Can confirm, this is where I’ve spent four years trying to buy a starter (2BR/2BA) home in on a single income. The biggest problem in older markets is that most housing stock is of appalling quality, requiring another five to six figures of work to get into a modern, habitable shape - unless you do the work yourself, which most can’t while they also hold down a FTE gig and deal with the return of urban commuting.
It’s bad.
I sympathize and was in the same situation albeit a much easier market in hindsight. I came to Bay Area in 1999 and after finally facing the reality of the market after a couple of years, bit the bullet and bought something. The prices were/are so outrageous compared to my former residence in Austin the sticker shock and hyper competitive real estate market at the low end - every SFH I could comfortably afford was going to require significant amount of work to make palatable to someone who did not want the inside aesthetic of the 1950-1970s and still each had multiple bids, with cash bids above asking with no inspection always winning, I imagine this has only gotten worse at entry level with the elevation in total compensation for certain fields.

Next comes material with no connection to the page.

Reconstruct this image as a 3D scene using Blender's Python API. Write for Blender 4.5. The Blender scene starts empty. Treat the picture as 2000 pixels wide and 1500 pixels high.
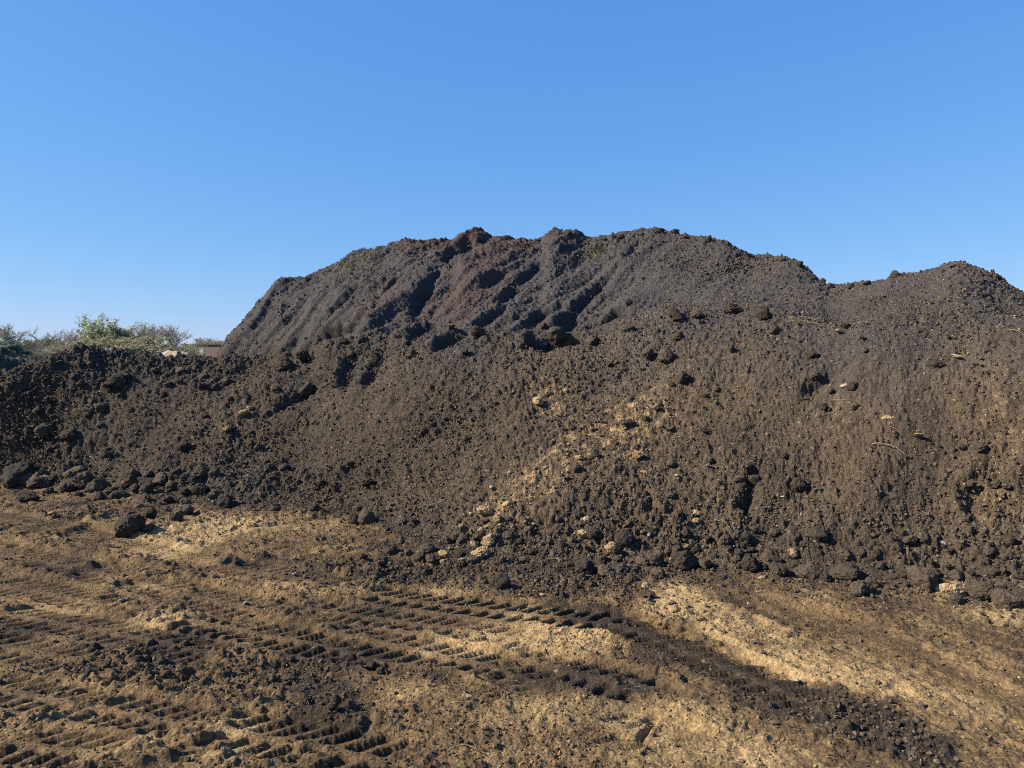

yeah for some reason there seems to be a pricing disconnect on many homes, the discount on home that needs a lot of work seems to be less than the current cost to fix it (especially when taking into account labor shortages and tariffs on materials)
Find a run-down structure not surrounded by derelicts on land that's otherwise favorable. 1 wall remodel. A modest structure costs roughly around $250k if built by someone else, vaguely divide that in half if DIY.
A lot of lower-end housing spends some years in the hands of people who can’t afford to keep up maintenance, and/or are too old to keep up with it well (… or to keep up with cleaning). As a result, it’s all but ruined by the time someone else gets a crack at it.